Pobedonostsev, Konstantin Petrovich

 

Born May 21 (June 2), 1827, in Moscow; died Mar. 10 (23), 1907, in St. Petersburg. Russian reactionary state figure, jurist, chief procurator of the Synod. Son of a Moscow University professor.

Pobedonostsev graduated from a school of law in 1846. He served as a clerk in departments of the Senate. From 1860 to 1865 he was a professor and held the chair of civil law at Moscow University. He became a senator in 1868 and a member of the State Council in 1872. From 1880 to 1905 he was chief procurator of the Synod. Pobedonostsev taught jurisprudence to the grand dukes, including the future emperors Alexander III and Nicholas II, over both of whom he exerted great influence. He authored the Manifesto of Apr. 29, 1881, on the strengthening of the autocracy. He was an inspirer of extreme reaction. He opposed Western European culture and bourgeois social reforms. Pobedonostsev set forth his views in the book Moscow Collection in 1896. As chief procurator of the Synod, he carried out repressive measures against the schismatics, and sectarians.

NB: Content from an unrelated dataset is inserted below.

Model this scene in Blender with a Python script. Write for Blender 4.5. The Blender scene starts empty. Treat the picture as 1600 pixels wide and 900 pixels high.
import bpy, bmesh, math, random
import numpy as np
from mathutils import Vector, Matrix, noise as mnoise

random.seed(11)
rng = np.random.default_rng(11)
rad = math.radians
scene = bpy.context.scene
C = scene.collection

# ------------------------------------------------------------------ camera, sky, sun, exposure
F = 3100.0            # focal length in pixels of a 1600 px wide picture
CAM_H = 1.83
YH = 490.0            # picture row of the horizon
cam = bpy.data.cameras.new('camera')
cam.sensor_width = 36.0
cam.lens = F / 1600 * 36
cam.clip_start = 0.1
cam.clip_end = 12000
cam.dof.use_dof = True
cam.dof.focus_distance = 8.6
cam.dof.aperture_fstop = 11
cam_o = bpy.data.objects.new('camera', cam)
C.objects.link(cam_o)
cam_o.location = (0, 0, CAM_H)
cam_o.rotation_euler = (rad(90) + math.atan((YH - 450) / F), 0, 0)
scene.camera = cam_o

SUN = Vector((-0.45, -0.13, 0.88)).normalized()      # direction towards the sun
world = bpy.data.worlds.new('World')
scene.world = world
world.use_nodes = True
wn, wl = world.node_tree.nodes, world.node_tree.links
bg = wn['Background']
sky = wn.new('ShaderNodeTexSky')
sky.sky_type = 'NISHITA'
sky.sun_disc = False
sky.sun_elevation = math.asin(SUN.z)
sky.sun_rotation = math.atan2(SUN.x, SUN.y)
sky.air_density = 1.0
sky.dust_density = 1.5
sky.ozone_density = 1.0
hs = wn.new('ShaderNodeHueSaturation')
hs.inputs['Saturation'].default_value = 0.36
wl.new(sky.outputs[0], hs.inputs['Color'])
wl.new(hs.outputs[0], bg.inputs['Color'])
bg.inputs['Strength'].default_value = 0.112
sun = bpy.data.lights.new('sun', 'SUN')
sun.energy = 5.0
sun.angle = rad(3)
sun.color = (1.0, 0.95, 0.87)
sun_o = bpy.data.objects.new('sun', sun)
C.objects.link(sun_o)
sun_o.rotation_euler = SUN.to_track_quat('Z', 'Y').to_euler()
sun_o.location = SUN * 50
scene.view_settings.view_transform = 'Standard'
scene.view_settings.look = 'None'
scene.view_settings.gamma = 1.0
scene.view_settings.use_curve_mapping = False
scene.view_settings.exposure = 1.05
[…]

He restricted the schools of the zemstvos (district and provincial bodies of self-government) and strengthened those of the church. In the late 1880’s, his influence waned. After the publication of the Manifesto of Oct. 17, 1905, Pobedonostsev went into retirement.

WORKS

Kurs grazhdanskogo prava, vols. 1–3, UkazateV. St. Petersburg, 1896.
Istoricheskie issledovaniia i stat’i. St. Petersburg, 1876.
Pobedonostsev i ego korrespondenty: Pis’ma i zapiski, vol. 1. Moscow-Petrograd, 1923.
Pis’ma k Aleksandru III, vols. 1–2. Moscow, 1925–26.

REFERENCE

Zaionchkovskii, P. A. Krizis samoderzhaviia na rubezhe 1870–1880-kh gg. Moscow, 1964.